Here, then, is the official version:

I was once a snub-nosed blonde. My name was Betty. I had a perky personality and was a cheerleader for the college football team. My favorite color was pink. Then I became a poet. My hair darkened overnight, my nose lengthened, I gave up football for the cello, my real name disappeared and was replaced by one that had a chance of being taken seriously, and my clothes changed color in the closet, all by themselves, from pink to black. I stopped humming the songs from Oklahoma! and began quoting Kierkegaard. And not only that -- all of my high-heeled shoes lost their heels, and were magically transformed into sandals. Needless to say, my many boyfriends took one look at this and ran screaming from the scene as if their toenails were on fire. New ones replaced them: they all had beards.
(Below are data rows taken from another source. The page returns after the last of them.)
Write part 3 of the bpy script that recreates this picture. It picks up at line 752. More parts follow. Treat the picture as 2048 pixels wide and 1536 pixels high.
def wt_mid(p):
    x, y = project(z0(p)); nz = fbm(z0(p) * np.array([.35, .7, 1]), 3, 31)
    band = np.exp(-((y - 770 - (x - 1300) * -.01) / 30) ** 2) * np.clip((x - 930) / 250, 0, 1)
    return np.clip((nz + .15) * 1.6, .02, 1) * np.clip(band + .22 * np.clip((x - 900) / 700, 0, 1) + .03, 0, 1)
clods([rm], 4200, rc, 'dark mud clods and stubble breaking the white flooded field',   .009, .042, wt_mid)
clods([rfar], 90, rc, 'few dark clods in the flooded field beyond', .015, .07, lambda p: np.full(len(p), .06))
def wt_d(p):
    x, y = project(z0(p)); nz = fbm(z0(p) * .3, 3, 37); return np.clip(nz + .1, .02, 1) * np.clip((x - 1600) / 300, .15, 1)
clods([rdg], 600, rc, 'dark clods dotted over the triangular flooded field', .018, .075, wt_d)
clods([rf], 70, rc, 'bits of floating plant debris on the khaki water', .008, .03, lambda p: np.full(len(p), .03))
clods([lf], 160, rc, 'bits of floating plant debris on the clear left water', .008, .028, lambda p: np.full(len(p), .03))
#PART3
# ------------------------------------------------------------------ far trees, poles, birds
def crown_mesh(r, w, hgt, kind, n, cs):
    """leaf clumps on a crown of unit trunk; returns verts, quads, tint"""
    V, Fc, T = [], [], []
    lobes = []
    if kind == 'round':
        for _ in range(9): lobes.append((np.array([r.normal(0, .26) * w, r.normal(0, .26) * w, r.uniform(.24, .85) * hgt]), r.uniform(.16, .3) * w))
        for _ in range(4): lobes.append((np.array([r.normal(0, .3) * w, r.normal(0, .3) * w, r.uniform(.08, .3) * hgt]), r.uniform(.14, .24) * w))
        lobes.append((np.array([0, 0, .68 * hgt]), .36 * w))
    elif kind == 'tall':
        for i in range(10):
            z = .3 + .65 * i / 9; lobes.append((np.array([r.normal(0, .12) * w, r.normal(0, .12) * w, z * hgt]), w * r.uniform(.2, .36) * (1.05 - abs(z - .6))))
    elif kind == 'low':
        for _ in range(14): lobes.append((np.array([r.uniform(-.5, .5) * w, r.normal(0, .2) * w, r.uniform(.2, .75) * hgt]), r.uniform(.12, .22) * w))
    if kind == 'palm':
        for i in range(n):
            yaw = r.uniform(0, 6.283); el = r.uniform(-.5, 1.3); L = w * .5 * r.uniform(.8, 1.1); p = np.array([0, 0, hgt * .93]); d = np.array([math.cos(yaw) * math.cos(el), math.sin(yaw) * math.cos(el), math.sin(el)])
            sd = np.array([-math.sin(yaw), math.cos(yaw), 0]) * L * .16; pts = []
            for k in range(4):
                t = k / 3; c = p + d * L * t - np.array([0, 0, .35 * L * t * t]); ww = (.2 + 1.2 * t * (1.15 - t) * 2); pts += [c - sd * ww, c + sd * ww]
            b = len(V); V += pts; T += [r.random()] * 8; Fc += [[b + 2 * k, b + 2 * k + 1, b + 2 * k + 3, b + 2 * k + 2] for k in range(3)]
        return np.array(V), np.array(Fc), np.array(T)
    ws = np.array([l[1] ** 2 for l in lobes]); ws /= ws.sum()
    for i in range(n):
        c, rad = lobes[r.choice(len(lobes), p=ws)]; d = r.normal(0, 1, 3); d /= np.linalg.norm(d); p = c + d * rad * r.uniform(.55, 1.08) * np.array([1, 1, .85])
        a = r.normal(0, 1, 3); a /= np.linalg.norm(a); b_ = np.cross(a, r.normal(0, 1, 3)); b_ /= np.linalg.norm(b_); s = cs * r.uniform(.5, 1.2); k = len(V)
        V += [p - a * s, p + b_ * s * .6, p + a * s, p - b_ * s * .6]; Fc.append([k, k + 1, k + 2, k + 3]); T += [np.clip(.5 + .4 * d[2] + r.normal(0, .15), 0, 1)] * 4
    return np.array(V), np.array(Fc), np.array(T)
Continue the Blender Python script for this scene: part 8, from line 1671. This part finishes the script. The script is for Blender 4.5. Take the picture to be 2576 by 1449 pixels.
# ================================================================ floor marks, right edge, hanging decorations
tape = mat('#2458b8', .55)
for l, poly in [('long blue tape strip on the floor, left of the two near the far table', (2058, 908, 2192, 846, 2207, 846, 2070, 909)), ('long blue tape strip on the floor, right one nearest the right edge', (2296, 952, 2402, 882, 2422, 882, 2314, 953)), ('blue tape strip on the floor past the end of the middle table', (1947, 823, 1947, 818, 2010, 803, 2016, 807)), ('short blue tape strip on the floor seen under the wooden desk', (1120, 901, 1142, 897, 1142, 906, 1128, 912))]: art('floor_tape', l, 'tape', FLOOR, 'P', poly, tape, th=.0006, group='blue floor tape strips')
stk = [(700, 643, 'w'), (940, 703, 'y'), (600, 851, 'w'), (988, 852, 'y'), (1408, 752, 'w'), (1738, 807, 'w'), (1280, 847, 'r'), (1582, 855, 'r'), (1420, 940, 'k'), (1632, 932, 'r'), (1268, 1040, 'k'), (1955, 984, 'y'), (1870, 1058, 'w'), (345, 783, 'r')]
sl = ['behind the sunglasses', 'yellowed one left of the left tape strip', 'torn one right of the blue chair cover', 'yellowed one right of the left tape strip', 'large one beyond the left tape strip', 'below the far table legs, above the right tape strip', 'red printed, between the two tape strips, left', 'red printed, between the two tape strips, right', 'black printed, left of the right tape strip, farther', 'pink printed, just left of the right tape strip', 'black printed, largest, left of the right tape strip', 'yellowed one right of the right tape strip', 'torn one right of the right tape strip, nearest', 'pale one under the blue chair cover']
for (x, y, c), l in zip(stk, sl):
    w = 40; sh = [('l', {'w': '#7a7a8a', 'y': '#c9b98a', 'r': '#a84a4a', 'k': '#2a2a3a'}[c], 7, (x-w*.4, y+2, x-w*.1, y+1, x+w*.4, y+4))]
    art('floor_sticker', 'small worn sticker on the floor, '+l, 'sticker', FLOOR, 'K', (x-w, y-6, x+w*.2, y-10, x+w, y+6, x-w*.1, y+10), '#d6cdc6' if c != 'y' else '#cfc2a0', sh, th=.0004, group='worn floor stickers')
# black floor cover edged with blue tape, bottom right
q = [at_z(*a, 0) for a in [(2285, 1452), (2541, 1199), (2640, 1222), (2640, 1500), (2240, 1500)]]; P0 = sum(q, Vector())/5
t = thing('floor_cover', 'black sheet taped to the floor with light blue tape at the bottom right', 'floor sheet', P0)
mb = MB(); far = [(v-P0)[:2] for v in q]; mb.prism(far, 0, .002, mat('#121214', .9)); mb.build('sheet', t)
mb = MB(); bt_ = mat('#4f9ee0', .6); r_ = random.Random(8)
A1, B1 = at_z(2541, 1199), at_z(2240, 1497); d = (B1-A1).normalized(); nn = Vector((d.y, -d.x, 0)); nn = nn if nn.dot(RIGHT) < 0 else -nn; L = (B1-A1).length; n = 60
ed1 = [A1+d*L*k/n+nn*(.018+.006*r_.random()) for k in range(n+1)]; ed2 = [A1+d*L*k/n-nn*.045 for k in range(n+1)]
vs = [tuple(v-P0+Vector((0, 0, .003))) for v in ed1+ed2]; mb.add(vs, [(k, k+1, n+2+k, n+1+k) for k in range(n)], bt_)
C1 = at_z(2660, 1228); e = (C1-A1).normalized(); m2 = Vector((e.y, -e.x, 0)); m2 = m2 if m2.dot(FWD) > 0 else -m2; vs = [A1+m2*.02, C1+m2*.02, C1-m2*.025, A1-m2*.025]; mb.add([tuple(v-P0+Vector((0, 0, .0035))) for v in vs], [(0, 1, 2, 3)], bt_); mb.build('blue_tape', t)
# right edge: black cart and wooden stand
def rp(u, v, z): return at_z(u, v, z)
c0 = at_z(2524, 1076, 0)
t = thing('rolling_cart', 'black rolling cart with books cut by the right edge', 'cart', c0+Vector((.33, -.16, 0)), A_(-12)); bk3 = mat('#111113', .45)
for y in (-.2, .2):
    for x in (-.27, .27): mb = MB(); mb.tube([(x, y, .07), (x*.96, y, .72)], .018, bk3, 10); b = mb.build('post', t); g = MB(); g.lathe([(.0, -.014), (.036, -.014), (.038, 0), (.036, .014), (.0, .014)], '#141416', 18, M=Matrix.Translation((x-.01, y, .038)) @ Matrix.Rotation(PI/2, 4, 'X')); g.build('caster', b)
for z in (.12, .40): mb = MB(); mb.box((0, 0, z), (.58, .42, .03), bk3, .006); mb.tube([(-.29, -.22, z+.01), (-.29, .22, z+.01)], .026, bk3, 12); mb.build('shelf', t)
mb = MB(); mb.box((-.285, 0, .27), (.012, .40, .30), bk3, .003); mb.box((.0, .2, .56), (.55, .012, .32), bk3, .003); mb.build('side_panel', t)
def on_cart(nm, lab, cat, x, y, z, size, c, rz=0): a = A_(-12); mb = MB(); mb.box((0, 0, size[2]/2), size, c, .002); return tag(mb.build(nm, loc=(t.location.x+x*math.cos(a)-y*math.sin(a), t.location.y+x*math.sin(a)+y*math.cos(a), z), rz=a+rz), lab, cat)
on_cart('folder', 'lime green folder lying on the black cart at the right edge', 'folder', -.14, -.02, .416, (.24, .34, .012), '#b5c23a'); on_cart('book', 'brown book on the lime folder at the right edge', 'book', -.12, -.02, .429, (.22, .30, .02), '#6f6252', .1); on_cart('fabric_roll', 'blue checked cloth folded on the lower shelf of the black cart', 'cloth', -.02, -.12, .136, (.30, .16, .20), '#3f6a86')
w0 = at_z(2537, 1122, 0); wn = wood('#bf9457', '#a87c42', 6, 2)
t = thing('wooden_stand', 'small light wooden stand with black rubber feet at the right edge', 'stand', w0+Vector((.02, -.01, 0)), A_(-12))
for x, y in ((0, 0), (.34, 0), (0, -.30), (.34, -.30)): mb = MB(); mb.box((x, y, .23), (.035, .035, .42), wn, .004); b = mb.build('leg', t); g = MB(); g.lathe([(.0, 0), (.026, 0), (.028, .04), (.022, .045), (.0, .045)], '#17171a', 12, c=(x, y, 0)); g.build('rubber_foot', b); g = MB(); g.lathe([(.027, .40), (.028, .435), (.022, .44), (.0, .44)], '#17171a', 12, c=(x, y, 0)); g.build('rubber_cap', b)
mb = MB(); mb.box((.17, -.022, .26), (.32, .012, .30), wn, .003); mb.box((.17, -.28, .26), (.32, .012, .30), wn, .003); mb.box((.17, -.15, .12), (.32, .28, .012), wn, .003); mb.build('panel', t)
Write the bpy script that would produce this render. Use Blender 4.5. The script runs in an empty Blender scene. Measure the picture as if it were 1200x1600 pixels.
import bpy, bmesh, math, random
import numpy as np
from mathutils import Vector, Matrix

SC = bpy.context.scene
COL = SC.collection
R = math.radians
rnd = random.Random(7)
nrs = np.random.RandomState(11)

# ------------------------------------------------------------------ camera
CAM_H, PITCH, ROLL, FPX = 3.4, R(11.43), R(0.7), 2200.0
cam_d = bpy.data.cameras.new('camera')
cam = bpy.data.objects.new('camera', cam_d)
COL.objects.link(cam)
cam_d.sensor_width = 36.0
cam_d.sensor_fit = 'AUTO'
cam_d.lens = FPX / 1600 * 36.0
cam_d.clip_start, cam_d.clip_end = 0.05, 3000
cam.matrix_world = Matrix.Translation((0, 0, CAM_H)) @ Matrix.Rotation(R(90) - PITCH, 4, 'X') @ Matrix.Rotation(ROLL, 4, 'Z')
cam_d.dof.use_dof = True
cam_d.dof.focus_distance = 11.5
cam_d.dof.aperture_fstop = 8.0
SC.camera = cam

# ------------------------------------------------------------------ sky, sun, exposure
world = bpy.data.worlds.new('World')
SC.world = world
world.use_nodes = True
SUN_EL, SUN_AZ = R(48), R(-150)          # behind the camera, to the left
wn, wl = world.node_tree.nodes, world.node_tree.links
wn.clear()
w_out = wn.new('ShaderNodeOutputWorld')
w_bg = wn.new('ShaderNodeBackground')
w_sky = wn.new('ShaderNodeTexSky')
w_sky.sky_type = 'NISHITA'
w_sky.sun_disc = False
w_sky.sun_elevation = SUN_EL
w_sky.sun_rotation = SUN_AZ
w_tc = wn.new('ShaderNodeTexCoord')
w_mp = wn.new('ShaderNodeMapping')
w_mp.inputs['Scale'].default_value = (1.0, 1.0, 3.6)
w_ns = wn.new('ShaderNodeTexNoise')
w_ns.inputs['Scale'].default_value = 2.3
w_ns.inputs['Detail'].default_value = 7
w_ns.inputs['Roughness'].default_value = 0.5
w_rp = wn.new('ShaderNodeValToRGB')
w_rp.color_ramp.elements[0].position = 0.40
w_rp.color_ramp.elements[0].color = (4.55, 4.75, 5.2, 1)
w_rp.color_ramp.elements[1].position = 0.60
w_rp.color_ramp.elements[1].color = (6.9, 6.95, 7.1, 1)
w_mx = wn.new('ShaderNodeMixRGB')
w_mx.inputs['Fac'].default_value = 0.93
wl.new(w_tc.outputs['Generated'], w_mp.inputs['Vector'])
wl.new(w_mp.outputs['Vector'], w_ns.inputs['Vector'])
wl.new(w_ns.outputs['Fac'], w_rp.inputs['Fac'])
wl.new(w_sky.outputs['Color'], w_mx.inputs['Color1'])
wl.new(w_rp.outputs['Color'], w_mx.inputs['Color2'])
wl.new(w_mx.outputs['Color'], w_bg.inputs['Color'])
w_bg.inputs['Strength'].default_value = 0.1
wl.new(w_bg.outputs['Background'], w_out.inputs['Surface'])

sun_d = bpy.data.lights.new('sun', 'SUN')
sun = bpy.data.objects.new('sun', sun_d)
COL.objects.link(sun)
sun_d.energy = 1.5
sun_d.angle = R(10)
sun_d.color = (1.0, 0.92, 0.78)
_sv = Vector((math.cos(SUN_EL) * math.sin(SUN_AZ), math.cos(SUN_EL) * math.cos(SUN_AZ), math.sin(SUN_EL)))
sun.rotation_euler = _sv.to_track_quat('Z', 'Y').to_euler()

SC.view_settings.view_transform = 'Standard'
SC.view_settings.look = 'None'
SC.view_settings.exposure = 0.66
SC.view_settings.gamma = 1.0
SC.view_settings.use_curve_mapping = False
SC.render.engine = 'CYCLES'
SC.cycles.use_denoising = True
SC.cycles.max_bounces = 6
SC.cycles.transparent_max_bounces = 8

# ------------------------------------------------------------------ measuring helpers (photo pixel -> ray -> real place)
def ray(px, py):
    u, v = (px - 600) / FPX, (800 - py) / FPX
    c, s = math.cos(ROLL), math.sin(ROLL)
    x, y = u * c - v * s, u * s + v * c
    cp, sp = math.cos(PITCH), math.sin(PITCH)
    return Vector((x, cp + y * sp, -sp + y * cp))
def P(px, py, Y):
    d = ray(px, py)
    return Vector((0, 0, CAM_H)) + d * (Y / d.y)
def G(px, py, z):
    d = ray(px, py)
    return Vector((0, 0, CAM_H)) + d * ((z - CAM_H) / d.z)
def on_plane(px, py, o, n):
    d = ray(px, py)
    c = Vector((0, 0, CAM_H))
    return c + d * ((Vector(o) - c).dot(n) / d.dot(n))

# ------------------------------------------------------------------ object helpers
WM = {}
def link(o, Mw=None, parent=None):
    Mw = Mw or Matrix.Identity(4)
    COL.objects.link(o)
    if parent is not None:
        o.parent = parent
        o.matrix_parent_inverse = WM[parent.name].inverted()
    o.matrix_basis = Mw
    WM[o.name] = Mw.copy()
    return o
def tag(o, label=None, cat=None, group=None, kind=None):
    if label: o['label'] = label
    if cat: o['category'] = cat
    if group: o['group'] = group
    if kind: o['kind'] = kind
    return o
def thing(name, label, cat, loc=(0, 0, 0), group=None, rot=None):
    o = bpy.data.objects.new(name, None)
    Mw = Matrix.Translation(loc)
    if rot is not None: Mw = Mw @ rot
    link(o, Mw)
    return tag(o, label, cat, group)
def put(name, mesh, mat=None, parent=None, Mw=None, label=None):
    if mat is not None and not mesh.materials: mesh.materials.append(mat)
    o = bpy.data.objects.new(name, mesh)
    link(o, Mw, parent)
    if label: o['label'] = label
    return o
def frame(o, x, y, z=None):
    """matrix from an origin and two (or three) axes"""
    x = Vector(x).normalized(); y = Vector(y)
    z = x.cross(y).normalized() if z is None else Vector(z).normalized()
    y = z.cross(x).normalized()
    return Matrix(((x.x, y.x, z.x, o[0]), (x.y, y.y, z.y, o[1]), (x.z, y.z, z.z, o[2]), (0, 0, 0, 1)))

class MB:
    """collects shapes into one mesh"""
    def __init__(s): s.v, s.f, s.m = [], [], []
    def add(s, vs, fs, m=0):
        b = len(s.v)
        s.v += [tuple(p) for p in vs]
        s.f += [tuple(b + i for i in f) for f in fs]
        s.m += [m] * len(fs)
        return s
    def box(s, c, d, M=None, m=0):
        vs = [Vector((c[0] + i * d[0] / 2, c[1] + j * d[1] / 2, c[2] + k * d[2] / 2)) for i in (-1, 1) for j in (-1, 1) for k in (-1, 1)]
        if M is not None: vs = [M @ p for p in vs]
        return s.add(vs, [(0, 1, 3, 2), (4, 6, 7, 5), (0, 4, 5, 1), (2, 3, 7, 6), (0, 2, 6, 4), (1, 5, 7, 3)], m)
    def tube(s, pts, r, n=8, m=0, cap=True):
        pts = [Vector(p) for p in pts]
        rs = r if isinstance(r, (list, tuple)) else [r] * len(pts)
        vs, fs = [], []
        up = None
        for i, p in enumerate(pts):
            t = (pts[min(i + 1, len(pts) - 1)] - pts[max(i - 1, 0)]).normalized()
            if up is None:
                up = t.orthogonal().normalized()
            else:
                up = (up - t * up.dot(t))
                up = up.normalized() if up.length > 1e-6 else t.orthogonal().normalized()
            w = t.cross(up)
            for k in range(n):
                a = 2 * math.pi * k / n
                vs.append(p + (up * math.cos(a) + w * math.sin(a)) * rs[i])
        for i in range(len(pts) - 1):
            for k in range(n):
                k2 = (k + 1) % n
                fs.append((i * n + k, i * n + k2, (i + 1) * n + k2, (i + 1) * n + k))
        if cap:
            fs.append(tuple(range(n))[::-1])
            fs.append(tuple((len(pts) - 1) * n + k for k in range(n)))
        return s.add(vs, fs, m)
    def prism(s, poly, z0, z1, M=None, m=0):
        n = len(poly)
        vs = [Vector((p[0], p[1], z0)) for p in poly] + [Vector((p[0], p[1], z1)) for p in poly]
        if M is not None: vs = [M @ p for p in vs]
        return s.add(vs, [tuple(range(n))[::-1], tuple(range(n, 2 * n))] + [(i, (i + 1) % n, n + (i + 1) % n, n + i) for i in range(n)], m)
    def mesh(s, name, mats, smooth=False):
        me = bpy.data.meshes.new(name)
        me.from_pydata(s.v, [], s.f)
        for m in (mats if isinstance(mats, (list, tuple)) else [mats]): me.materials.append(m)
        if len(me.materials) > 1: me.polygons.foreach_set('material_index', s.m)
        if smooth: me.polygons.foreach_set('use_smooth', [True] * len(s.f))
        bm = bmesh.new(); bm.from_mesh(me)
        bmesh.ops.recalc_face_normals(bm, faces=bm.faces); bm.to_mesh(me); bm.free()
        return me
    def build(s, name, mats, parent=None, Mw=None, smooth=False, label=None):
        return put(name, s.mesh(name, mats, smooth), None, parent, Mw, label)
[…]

Believe it or not, there is an element of truth in this story. It's the bit about the name, which was not Betty but something equally nonpoetic, and with the same number of letters. It's also the bit about the boyfriends. But meanwhile, here is the real truth:

I became a poet at the age of 16. I did not intend to do it. It was not my fault.

Allow me to set the scene for you. The year was 1956. Elvis Presley had just appeared on the Ed Sullivan Show, from the waist up. At school dances, which were held in the gymnasium and smelled like armpits, the dance with the most charisma was rock 'n' roll. The approved shoes were saddle shoes and white bucks, and the evening gowns were strapless, if you could manage it; they had crinolined skirts that made you look like half a cabbage with a little radish head. Girls were forbidden to wear jeans to school, except on football days, when they sat on the hill to watch and it was feared that the boys would be able to see up their dresses unless they wore pants. TV dinners had just been invented.